Sua obra inaugural, Rebeliões da senzala: quilombos, insurreições, guerrilhas (1959), com cinco edições, foi publicada originalmente pela editora Zumbi, como resultado de uma pesquisa iniciada em 1948. O livro traz um contraponto ao atual estado das interpretações de formação do Brasil da década de 1930 e 1940, expressado pelas obras - metodologicamente diversas entre si, mas coesas quanto à interpretação racial - de Gilberto Freyre, Caio Prado Jr e Sérgio Buarque de Holanda. O escravizado toma o centro do processo de formação do Brasil, compondo as lutas nacionais e como sujeito ativo na dissolução do modo de produção colonial-escravagista. Questiona-se a ideia vigente - e presente até hoje nos cânones das Interpretações do Brasil - do negro como mera peça de trabalho, como elemento degenerado pela sua raça ou, mesmo, como elemento passivo na formação social. Cai por terra a ideia de equilíbrio entre senhores e escravizados.

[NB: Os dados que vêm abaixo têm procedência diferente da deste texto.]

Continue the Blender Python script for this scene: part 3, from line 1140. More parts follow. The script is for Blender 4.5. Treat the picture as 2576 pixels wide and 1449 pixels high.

Este livro é tanto o marco inicial de uma obra prolífica, bem como, a síntese de um pensamento coeso e preciso sobre a formação social do Brasil. Suas obras posteriores, e as edições de Rebeliões da senzala, conformaram uma interpretação bem sucedida em incluir, junto ao sistema de classes, os processos históricos e sociais específicos ao Brasil. Para além, dá pistas à investigação dialética do capitalismo como um modo social de produção estruturado pelo racismo e pelo sexismo.

Este contexto nos ajudou a construir as reflexões e a dar respostas às questões que nos surgiam sem descanso. Nossa experiência enquanto acadêmicos, intelectuais em formação, escritores, pesquisadores e cientistas sociais - sempre qualificados pelo adjetivo racializado “negros” - contrastava uma miríade de situações que não eram pertinentes aos nossos pares brancos. A bibliografia e interpretação que nos foi colocada, durante toda essa trajetória de formação, não era capaz de responder anseios e questões que nos eram - e ainda são - impostas no dia a dia. As páginas que líamos, frequente e simbolicamente, eram mais brancas do que podíamos imaginar. Uma interlocução que só nos saltou aos olhos quando percebemos a marca em comum da maioria desses autores: uma noção de hierarquia civilizatória e racial, uma tutela - velada ou explícita - da branquitude.

É por isso que, como Clóvis Moura, direcionamos nossos esforços em questionar tais interpretações. Denunciamos leituras insuficientes, ensimesmadas, imprecisas e racistas. Buscamos uma interlocução negra, apoiada em extensa pesquisa, rigor metodológico e práxis. Acreditamos na transformação ativa e revolucionária da sociedade e no fim do racismo, encontrando parte do nosso papel na contestação e derrocada do establishment da branquitude na compreensão do mundo.

Referencial bibliográfico


SILVA, Mário A. M. da. Rebeliões da senzala: quilombos, insurreições, guerrilhas CLÓVIS STEIGER DE ASSIS MOURA São Paulo: Anita Garibaldi, 2014, 452p (resenha). Rev. Crítica Marxista Nº 43, 2016.

FARIAS, Marcio. Clóvis Moura e o Brasil: um ensaio crítico. São Paulo: Editora Dandara, 2019.

SILVA, Wanessa H. da. A trajetória intelectual de Clóvis Moura (1925-2003): a interdisciplinaridade e o protesto negro. 30º Simpósio Nacional de História - ANPUH. Recife, 2019.